255 Не правда ли странно! Но если хорошенько вдуматься — иначе и быть не может. Посмотрите: жизнь в нем убита, всякое свободное проявление он воспринимает в себе как фальшь, как наигрыш, — он приучен к той мысли, что только самые простенькие физические действия могут быть названы «правдой», — а играть-то ведь все-таки надо! А сцену-то вести надо! Что же делать?

Сначала он разбивает свою сценку на мельчайшие скрупулезные физические задачки, старательно выполняет их одну за другой… получается бледно, слабо — «правдоподобно», но не правдиво. Он это чувствует и понемногу, осторожно, скромненько, деликатненько, чтобы как-нибудь подкрасить, начинает подбавлять и наигрыша: все-таки, как будто поярче. Дальше больше, а там, смотришь — один сплошной наигрыш! Только без грубых резкостей, провинциальных актеров-штамповиков, «под правду», «по-благородному», «со вкусом», «сдержанно». А суть одна и та же — наигрыш и фальшь.

Вот как издевательски мстит за себя всякое нарушение естественных законов творческой природы.

Со штампами и с актерским наигрышем должен быть совершенно другой путь борьбы. Путь, как это ни странно, еще большей свободы. Свободы до самого дна22*.

Конечно, и в «пусканье» могут быть перегибы. Не в меру усердный, а значит, нечуткий преподаватель и тут может натворить бед. Сегодня пустил ученика на непосильное, завтра — на непосильное… да еще посеял при этом презрение ко всему обычному, что «не крупно», не «трагично», не «талантливо», — вот и надорвал ученика.

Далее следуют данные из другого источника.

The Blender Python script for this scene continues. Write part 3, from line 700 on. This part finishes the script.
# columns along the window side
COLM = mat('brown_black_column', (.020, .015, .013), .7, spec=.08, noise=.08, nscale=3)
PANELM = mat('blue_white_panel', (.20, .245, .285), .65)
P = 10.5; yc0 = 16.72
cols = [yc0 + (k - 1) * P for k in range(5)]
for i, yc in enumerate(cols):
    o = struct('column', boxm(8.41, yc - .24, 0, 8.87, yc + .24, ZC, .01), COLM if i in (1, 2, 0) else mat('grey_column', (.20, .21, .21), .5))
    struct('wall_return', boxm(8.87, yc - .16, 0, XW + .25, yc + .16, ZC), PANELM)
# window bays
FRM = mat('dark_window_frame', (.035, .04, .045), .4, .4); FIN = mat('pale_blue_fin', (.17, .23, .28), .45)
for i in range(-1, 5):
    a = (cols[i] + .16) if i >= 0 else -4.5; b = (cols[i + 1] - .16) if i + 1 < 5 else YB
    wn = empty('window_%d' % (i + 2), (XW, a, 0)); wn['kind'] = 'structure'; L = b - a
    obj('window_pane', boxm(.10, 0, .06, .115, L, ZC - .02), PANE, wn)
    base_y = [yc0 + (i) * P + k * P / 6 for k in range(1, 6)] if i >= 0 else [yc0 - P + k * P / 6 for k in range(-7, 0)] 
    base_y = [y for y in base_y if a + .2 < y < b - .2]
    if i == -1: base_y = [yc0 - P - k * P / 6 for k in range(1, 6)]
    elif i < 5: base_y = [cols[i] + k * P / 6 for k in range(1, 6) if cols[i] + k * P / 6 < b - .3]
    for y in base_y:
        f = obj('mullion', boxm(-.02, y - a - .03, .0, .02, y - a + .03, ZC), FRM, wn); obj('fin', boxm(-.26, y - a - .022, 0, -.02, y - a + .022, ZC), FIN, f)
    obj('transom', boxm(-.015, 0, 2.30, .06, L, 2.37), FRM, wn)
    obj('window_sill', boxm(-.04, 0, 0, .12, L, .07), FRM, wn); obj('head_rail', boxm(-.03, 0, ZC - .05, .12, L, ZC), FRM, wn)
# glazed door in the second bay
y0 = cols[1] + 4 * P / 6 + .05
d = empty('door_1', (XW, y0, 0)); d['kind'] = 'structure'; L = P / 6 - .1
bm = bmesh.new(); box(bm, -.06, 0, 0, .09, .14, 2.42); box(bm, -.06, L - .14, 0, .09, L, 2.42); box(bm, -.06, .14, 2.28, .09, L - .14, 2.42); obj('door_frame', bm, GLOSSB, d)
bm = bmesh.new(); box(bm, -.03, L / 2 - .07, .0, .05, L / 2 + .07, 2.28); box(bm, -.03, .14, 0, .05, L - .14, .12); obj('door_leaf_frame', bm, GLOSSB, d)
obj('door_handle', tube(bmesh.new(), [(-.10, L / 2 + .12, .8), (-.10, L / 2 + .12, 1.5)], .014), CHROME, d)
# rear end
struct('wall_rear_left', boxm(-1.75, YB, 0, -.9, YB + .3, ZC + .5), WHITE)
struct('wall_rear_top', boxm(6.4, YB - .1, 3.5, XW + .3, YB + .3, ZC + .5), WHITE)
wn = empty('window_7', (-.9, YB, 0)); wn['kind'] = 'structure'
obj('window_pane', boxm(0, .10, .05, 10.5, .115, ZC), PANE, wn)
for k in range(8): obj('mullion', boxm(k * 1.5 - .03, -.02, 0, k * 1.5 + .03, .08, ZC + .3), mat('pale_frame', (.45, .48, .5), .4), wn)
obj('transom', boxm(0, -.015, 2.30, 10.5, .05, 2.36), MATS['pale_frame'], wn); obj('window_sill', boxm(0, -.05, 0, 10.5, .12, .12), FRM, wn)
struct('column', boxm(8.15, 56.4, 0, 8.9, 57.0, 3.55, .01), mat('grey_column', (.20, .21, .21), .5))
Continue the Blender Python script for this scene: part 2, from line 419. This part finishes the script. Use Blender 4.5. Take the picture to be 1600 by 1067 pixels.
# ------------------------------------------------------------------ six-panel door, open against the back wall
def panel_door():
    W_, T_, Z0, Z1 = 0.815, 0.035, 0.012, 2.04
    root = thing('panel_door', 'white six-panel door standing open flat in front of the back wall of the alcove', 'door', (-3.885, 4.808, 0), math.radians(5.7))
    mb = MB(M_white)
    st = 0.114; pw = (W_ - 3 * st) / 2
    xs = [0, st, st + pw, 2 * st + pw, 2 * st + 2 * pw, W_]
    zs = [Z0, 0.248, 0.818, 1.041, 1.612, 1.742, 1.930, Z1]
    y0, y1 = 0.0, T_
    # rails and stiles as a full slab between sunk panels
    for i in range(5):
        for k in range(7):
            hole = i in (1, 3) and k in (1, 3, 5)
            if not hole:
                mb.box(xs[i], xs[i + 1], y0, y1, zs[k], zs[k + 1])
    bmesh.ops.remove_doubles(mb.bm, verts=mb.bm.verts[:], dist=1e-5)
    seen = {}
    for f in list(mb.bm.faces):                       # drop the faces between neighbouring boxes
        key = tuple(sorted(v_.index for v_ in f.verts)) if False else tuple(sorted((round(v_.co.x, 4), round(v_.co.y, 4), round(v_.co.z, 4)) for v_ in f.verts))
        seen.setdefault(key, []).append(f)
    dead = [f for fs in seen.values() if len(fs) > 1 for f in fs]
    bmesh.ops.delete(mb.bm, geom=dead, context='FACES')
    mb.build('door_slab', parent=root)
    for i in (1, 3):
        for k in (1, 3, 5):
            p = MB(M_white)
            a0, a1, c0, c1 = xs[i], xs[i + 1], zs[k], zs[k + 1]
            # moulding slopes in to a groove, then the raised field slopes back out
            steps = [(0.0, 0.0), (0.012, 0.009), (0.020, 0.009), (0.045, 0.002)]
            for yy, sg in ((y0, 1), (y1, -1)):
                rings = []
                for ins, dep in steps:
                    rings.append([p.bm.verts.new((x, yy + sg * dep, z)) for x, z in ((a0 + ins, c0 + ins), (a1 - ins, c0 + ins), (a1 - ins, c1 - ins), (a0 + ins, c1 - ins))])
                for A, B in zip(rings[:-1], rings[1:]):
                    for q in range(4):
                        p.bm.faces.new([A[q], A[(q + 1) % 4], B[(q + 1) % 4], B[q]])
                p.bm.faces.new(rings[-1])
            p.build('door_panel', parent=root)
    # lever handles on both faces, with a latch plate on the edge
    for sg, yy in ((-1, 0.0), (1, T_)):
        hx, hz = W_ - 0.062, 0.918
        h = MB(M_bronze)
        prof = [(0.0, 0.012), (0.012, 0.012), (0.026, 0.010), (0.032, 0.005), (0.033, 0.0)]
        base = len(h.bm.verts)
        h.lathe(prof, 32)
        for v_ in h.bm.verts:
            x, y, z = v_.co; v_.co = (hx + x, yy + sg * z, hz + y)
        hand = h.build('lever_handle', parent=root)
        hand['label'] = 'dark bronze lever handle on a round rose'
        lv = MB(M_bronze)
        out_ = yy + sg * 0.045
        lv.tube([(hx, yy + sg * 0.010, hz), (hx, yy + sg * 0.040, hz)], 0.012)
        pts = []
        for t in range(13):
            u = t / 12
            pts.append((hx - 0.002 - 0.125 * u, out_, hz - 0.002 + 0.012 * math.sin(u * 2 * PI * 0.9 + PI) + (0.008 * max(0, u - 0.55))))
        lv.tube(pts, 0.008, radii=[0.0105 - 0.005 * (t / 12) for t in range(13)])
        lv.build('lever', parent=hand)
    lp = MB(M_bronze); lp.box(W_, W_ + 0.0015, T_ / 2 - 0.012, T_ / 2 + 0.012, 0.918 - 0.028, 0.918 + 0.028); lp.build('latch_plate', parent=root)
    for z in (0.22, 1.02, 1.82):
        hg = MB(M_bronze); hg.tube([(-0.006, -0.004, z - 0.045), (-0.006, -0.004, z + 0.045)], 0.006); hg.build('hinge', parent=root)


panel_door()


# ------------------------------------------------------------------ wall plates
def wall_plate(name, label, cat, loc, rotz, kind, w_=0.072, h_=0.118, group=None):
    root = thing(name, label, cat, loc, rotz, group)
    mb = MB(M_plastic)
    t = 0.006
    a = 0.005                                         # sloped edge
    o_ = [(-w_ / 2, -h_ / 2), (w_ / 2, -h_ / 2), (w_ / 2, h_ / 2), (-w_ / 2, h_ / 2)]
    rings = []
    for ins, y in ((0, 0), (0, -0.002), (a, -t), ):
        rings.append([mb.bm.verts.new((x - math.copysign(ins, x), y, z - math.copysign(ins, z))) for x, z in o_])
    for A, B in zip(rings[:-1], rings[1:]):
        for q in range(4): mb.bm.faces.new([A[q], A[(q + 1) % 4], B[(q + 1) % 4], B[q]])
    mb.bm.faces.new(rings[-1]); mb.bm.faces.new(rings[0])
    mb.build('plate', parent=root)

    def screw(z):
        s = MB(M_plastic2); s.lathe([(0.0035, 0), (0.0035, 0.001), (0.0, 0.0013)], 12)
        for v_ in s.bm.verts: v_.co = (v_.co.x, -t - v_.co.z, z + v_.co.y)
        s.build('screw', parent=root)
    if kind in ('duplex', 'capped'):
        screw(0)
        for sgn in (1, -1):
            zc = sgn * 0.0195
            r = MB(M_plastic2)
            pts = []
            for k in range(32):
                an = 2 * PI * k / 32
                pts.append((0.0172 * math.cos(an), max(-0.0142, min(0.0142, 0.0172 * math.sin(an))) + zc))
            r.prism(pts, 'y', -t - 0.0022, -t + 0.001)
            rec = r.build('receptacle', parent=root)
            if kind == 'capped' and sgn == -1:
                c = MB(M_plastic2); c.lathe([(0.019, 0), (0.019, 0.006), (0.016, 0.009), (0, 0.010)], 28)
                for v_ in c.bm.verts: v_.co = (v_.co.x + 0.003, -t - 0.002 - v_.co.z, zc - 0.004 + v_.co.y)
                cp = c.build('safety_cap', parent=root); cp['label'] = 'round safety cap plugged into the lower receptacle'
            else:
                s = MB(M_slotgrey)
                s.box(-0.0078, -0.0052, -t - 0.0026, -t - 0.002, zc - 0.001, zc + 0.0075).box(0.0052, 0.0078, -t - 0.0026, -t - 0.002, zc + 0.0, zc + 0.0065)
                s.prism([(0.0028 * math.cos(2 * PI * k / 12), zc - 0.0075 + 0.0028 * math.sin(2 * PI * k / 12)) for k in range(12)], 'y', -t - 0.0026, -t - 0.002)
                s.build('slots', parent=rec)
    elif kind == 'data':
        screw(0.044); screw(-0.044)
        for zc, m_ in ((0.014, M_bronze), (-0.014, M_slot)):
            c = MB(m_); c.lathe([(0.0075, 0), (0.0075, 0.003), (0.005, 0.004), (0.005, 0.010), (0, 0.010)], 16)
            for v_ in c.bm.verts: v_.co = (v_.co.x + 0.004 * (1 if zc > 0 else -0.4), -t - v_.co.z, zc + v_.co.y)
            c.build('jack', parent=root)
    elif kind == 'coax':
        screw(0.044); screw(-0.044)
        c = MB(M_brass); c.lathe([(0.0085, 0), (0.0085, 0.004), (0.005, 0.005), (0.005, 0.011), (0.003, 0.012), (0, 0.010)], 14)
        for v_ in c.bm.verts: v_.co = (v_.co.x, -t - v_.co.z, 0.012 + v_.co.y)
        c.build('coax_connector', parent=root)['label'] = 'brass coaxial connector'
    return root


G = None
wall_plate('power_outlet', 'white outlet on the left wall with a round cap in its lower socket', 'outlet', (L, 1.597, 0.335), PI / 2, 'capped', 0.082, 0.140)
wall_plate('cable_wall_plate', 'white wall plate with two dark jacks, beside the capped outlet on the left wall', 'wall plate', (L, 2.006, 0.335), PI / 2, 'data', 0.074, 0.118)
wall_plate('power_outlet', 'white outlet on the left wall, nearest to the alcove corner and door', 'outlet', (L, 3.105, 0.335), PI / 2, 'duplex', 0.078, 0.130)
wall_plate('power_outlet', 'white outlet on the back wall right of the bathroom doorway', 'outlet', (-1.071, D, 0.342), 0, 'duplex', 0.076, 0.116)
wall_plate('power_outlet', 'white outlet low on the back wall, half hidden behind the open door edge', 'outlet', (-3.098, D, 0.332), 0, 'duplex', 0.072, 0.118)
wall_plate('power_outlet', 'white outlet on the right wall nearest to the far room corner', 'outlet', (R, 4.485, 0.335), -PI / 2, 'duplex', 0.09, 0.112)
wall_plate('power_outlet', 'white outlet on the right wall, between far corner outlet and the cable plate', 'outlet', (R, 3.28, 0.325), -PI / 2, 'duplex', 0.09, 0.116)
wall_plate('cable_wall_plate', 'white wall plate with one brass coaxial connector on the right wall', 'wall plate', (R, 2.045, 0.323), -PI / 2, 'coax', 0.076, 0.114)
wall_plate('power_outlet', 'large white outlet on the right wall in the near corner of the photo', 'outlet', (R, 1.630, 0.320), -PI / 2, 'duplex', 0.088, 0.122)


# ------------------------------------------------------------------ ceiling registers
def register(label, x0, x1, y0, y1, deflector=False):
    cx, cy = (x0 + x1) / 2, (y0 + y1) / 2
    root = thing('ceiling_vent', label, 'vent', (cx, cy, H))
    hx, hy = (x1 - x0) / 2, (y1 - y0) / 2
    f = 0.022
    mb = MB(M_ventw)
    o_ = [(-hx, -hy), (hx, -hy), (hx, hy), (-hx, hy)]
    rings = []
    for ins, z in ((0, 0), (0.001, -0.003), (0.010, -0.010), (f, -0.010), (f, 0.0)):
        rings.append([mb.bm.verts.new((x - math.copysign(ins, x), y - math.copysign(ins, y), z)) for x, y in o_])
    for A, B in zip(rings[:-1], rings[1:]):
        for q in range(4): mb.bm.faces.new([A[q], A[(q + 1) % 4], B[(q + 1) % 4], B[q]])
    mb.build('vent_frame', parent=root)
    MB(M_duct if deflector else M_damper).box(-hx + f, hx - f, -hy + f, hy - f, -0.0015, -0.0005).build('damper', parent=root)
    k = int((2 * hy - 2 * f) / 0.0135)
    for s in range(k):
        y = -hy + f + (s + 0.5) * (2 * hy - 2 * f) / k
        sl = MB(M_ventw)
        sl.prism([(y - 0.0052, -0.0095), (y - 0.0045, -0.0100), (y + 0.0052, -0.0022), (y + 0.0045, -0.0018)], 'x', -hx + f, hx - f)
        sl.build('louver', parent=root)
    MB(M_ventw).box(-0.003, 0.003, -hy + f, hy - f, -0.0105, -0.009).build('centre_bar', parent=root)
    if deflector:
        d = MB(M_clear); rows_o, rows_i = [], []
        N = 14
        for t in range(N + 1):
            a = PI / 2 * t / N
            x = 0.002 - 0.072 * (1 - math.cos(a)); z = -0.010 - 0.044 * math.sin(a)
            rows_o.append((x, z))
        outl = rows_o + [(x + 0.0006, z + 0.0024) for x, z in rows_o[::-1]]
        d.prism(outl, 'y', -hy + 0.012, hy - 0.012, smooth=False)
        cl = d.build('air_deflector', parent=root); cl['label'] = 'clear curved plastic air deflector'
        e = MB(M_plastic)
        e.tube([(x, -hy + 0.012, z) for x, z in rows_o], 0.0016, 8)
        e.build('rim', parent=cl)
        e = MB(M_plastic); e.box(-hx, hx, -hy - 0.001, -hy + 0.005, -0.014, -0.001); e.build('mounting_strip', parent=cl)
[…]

Надо всеми ухищрениями отводить ученика от частых столкновений с непосильным и давать ему только то, с чем он может справиться, в этом-то умении применяться к силам ученика и к каждой данной его минуте и скажется, прежде всего, талант преподавателя.

При таком осторожном и тонком подходе ученик скоро превзойдет самые смелые надежды и свои и своего преподавателя.

256 ЗАКОННЫЙ НАИГРЫШ

У нас, впрочем, тоже встречается один вид наигрыша… О нем следует серьезно поговорить.

На этюд вызван простой, добродушный, но несколько стеснительный юноша и разбитная общительная девушка.

Она. — (одна. У себя дома. Стук)

Она. — Войдите.

Он. — Скажите, здесь живет Перфильева?